Eurozone Crisis 2011: Spain and Hungary May be Next
The Eurozone crisis in 2011 was first about Greece. Then, while Greece was still working to secure its new bailout package, Italy came into focus as its 10-year bond yields soared to 7.5 percent last week.
The Greek debt crisis threw the entire Eurozone into crisis mode. The Italian debt crisis, which was viewed as unlikely just a few months ago, has not become full-blown yet. If it does, some fear Italy will be too big to save and trigger the breakup of the Eurozone and euro currency.
Now, analyst Stewart Hall of RBC Capital Markets is eyeing Spain and Hungary as the next targets.
Hall, writing in a research note, pointed out that Spain, like Italy, suffers from severe imbalances.
While Italy's problem is its high public debt to GDP ratio (119 percent), Spain primary problem is its private sector debt to GDP ratio (212 percent). Moreover, Spanish banks are still working through the damages of the country's 2008 real estate collapse and Spain's unemployment rate remains shockingly high.
Hall thinks a source of anxiety is the looming election on Nov. 20. Polls currently point to a decisive victory that will oust the incumbent party and place a new party in charge.
The new party is pledging steeper austerity measures than the incumbent party, according to Bloomberg News.
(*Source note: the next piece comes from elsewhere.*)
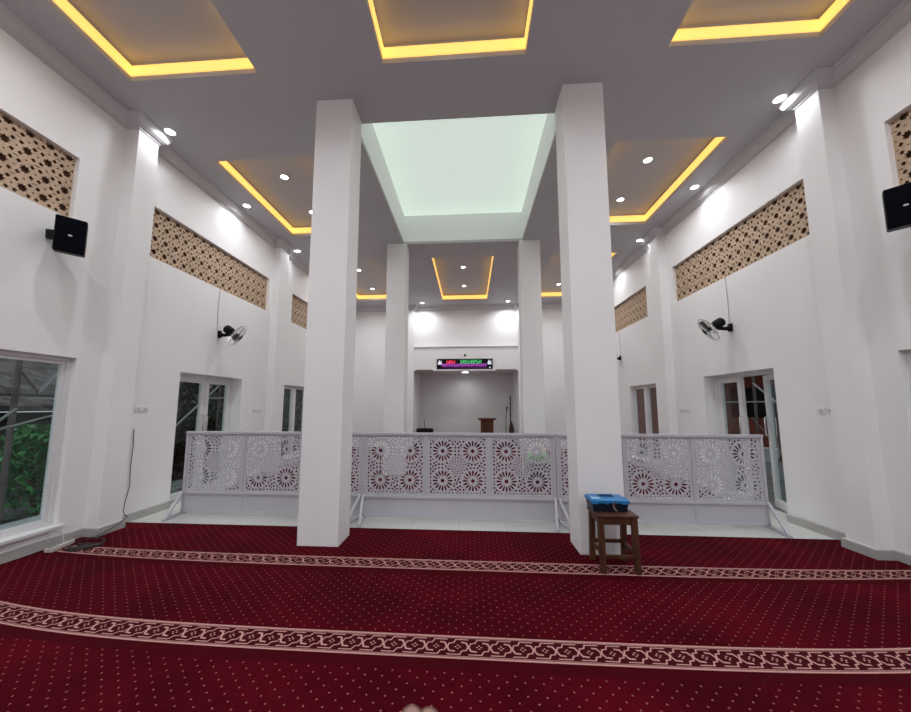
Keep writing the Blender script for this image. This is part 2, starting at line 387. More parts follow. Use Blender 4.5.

Still, the election adds an extra element of near-term uncertainty, wrote Holger Schmieding, chief economist at Joh. Berenberg Gossler & Co, in a research note.
Spain is the fourth largest economy in the Eurozone. At end of 2010, French and German banking exposure to Spanish debt totaled 400 billion euros, according to a DoubleLine Capital report.
On Monday, the differences between Spain's 10-year yield (which is back above 6 percent) against the German 10-year yield hit a euro era record, reported AFP.
For Hungary, Hall noted that ratings warnings from S&P and Fitch on Friday prompted a run on the Forint [Hungary's currency] on Monday as its currency hit a historic high against the euro.
Its public debt to GDP ratio is at 82 percent and its private sector debt to GDP ratio is 72 percent. Moreover, its government seemsinexperienced in dealing with global bond investors.
Hungary is not in the Eurozone and does not use the euro currency. However, recent events have proven that posing a threat to European banks is enough to cause panic.
Hungary is a recipe for another European flare up...[It] adds another layer of uncertainty as to how it feeds into EU banks, and how it further complicates the recapitalization process, wrote Hall.